The Bureau’s lawsuit names Derin Scott, David Klein, and Bradley James Haskins, who control World Law Group. The lawsuit alleges that the defendants operate through an interrelated maze of companies, including Orion Processing, LLC, d/b/a World Law Processing, WLD Credit Repair, and World Law Debt; Family Capital Investment & Management LLC a/k/a FCIAM Property Management; World Law Debt Services, LLC; and World Law Processing, LLC. The companies comingle funds and share functions, employees, and office locations to operate the debt-relief scheme.
According to the complaint, World Law promised to help consumers reduce their debts using a “team of attorneys,” including “local attorneys,” that would provide legal representation and negotiate debt settlements directly with consumers’ creditors.
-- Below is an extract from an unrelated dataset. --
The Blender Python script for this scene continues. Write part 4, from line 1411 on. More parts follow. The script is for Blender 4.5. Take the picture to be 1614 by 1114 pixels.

World Law allegedly told consumers to stop paying their debts and instead make a single monthly payment to the company, which its lawyers would use to negotiate debt settlements with creditors. According to the complaint, World Law unlawfully kept many of these payments as fees before providing debt-relief services. As a result, consumers paid millions of dollars in illegal fees and suffered additional harms, including being subjected to collection calls, lawsuits, late fees, and lower credit scores.
The CFPB alleges that the World Law Group violated the Dodd-Frank Wall Street Reform and Consumer Protection Act’s prohibitions against unfair, deceptive, or abusive acts and practices and the Telemarketing and Consumer Fraud and Abuse Prevention Act. Specifically, the Bureau alleges that World Law:
  • Charged illegal upfront fees: According to the Bureau’s complaint, World Law charged consumers thousands of dollars in fees before providing debt-relief services. This is barred by the Telemarketing Sales Rule. In fact, the Bureau alleges that 99 percent of consumers who enrolled in World Law’s program paid illegal upfront fees. These unlawful fees include a $199 “initial fee” collected during the first three months of the program, an “attorney monthly service fee” of $84.95 per month, and “bundled legal service fees” ranging from 10 percent to 15 percent of the consumers’ outstanding debt balance, which are collected during the first 13 months of the program.
  • Made false promises of legal representation: World Law promised that consumers would receive local legal representation and have their debts negotiated by an attorney. In reality, according to the Bureau, the defendants did not provide the promised legal representation. The Bureau alleges that consumers rarely, if ever, communicated with a lawyer and the vast majority of services provided  ̶  if services were provided at all  ̶  were debt-relief services provided by non-lawyers.
The Bureau’s complaint is not a finding or ruling that the defendants have actually violated the law. The Court issued the preliminary injunction because it found that the Bureau is likely to prevail and that the public interest is served by granting the Order. The case will proceed until the court makes a final determination or the parties settle the matter.